## RECORDS SHOWN:
============================================================

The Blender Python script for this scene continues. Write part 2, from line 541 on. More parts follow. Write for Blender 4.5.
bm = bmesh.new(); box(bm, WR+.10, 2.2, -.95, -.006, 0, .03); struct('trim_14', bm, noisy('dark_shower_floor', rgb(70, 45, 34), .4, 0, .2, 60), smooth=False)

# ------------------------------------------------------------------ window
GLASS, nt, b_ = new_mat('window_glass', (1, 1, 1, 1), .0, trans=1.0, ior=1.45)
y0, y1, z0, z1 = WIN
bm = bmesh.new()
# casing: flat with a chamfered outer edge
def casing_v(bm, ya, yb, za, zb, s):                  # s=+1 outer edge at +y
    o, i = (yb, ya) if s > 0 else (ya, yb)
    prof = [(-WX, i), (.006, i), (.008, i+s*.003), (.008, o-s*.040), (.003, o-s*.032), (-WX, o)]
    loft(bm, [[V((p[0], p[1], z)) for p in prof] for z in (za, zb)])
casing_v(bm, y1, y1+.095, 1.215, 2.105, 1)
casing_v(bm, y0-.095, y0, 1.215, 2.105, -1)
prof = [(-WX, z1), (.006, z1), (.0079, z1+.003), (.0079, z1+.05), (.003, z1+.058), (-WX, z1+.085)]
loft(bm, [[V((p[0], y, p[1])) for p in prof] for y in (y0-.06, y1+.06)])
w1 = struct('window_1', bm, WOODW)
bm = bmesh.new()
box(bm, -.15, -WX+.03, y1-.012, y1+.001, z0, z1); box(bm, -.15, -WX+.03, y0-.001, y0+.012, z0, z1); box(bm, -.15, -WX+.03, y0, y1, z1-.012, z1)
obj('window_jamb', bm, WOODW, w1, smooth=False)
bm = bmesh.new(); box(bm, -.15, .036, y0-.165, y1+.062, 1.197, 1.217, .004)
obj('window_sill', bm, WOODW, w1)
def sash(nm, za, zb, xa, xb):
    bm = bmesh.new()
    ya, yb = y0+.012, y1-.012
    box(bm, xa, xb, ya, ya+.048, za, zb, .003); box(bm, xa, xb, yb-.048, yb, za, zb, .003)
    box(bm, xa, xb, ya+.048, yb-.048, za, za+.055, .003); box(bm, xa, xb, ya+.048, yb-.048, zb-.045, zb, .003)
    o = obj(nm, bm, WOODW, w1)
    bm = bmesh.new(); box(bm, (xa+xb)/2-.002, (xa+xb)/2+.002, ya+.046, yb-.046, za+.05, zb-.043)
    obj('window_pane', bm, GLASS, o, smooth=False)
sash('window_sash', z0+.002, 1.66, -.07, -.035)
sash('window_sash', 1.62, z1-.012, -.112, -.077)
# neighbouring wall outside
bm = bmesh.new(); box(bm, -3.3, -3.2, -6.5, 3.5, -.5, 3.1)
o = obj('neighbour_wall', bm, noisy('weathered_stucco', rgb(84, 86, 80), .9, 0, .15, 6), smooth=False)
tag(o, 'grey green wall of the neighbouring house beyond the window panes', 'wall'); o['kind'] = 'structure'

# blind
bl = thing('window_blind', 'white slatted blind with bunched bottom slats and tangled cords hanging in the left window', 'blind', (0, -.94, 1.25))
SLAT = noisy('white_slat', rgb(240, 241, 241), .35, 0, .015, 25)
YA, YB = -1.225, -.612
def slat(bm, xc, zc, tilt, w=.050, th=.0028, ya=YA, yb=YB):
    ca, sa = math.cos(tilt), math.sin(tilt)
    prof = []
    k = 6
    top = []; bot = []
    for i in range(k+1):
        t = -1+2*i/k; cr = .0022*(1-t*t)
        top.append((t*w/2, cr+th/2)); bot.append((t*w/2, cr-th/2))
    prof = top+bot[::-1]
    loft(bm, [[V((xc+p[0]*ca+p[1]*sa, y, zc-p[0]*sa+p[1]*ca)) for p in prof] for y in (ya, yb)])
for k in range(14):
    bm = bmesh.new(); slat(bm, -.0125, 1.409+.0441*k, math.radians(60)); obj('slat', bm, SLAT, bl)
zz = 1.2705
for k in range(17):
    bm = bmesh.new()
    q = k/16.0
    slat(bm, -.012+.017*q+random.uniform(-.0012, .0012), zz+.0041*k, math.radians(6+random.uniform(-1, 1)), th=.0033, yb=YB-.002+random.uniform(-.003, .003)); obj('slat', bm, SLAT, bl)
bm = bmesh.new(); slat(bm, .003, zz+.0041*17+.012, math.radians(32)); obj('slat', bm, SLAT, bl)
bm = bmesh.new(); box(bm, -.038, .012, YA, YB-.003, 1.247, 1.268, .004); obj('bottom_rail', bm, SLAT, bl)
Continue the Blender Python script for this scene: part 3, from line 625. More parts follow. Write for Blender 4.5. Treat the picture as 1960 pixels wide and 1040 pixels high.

============================================================

## SHORT TASK:
Reproduce each line verbatim.

## REPLY TO THE TASK:
The Blender Python script for this scene continues. Write part 2, from line 541 on. More parts follow. Write for Blender 4.5.
bm = bmesh.new(); box(bm, WR+.10, 2.2, -.95, -.006, 0, .03); struct('trim_14', bm, noisy('dark_shower_floor', rgb(70, 45, 34), .4, 0, .2, 60), smooth=False)

# ------------------------------------------------------------------ window
GLASS, nt, b_ = new_mat('window_glass', (1, 1, 1, 1), .0, trans=1.0, ior=1.45)
y0, y1, z0, z1 = WIN
bm = bmesh.new()
# casing: flat with a chamfered outer edge
def casing_v(bm, ya, yb, za, zb, s):                  # s=+1 outer edge at +y
    o, i = (yb, ya) if s > 0 else (ya, yb)
    prof = [(-WX, i), (.006, i), (.008, i+s*.003), (.008, o-s*.040), (.003, o-s*.032), (-WX, o)]
    loft(bm, [[V((p[0], p[1], z)) for p in prof] for z in (za, zb)])
casing_v(bm, y1, y1+.095, 1.215, 2.105, 1)
casing_v(bm, y0-.095, y0, 1.215, 2.105, -1)
prof = [(-WX, z1), (.006, z1), (.0079, z1+.003), (.0079, z1+.05), (.003, z1+.058), (-WX, z1+.085)]
loft(bm, [[V((p[0], y, p[1])) for p in prof] for y in (y0-.06, y1+.06)])
w1 = struct('window_1', bm, WOODW)
bm = bmesh.new()
box(bm, -.15, -WX+.03, y1-.012, y1+.001, z0, z1); box(bm, -.15, -WX+.03, y0-.001, y0+.012, z0, z1); box(bm, -.15, -WX+.03, y0, y1, z1-.012, z1)
obj('window_jamb', bm, WOODW, w1, smooth=False)
bm = bmesh.new(); box(bm, -.15, .036, y0-.165, y1+.062, 1.197, 1.217, .004)
obj('window_sill', bm, WOODW, w1)
def sash(nm, za, zb, xa, xb):
    bm = bmesh.new()
    ya, yb = y0+.012, y1-.012
    box(bm, xa, xb, ya, ya+.048, za, zb, .003); box(bm, xa, xb, yb-.048, yb, za, zb, .003)
    box(bm, xa, xb, ya+.048, yb-.048, za, za+.055, .003); box(bm, xa, xb, ya+.048, yb-.048, zb-.045, zb, .003)
    o = obj(nm, bm, WOODW, w1)
    bm = bmesh.new(); box(bm, (xa+xb)/2-.002, (xa+xb)/2+.002, ya+.046, yb-.046, za+.05, zb-.043)
    obj('window_pane', bm, GLASS, o, smooth=False)
sash('window_sash', z0+.002, 1.66, -.07, -.035)
sash('window_sash', 1.62, z1-.012, -.112, -.077)
# neighbouring wall outside
bm = bmesh.new(); box(bm, -3.3, -3.2, -6.5, 3.5, -.5, 3.1)
o = obj('neighbour_wall', bm, noisy('weathered_stucco', rgb(84, 86, 80), .9, 0, .15, 6), smooth=False)
tag(o, 'grey green wall of the neighbouring house beyond the window panes', 'wall'); o['kind'] = 'structure'

# blind
bl = thing('window_blind', 'white slatted blind with bunched bottom slats and tangled cords hanging in the left window', 'blind', (0, -.94, 1.25))
SLAT = noisy('white_slat', rgb(240, 241, 241), .35, 0, .015, 25)
YA, YB = -1.225, -.612
def slat(bm, xc, zc, tilt, w=.050, th=.0028, ya=YA, yb=YB):
    ca, sa = math.cos(tilt), math.sin(tilt)
    prof = []
    k = 6
    top = []; bot = []
    for i in range(k+1):
        t = -1+2*i/k; cr = .0022*(1-t*t)
        top.append((t*w/2, cr+th/2)); bot.append((t*w/2, cr-th/2))
    prof = top+bot[::-1]
    loft(bm, [[V((xc+p[0]*ca+p[1]*sa, y, zc-p[0]*sa+p[1]*ca)) for p in prof] for y in (ya, yb)])
for k in range(14):
    bm = bmesh.new(); slat(bm, -.0125, 1.409+.0441*k, math.radians(60)); obj('slat', bm, SLAT, bl)
zz = 1.2705
for k in range(17):
    bm = bmesh.new()
    q = k/16.0
    slat(bm, -.012+.017*q+random.uniform(-.0012, .0012), zz+.0041*k, math.radians(6+random.uniform(-1, 1)), th=.0033, yb=YB-.002+random.uniform(-.003, .003)); obj('slat', bm, SLAT, bl)
bm = bmesh.new(); slat(bm, .003, zz+.0041*17+.012, math.radians(32)); obj('slat', bm, SLAT, bl)
bm = bmesh.new(); box(bm, -.038, .012, YA, YB-.003, 1.247, 1.268, .004); obj('bottom_rail', bm, SLAT, bl)
Continue the Blender Python script for this scene: part 3, from line 625. More parts follow. Write for Blender 4.5. Treat the picture as 1960 pixels wide and 1040 pixels high.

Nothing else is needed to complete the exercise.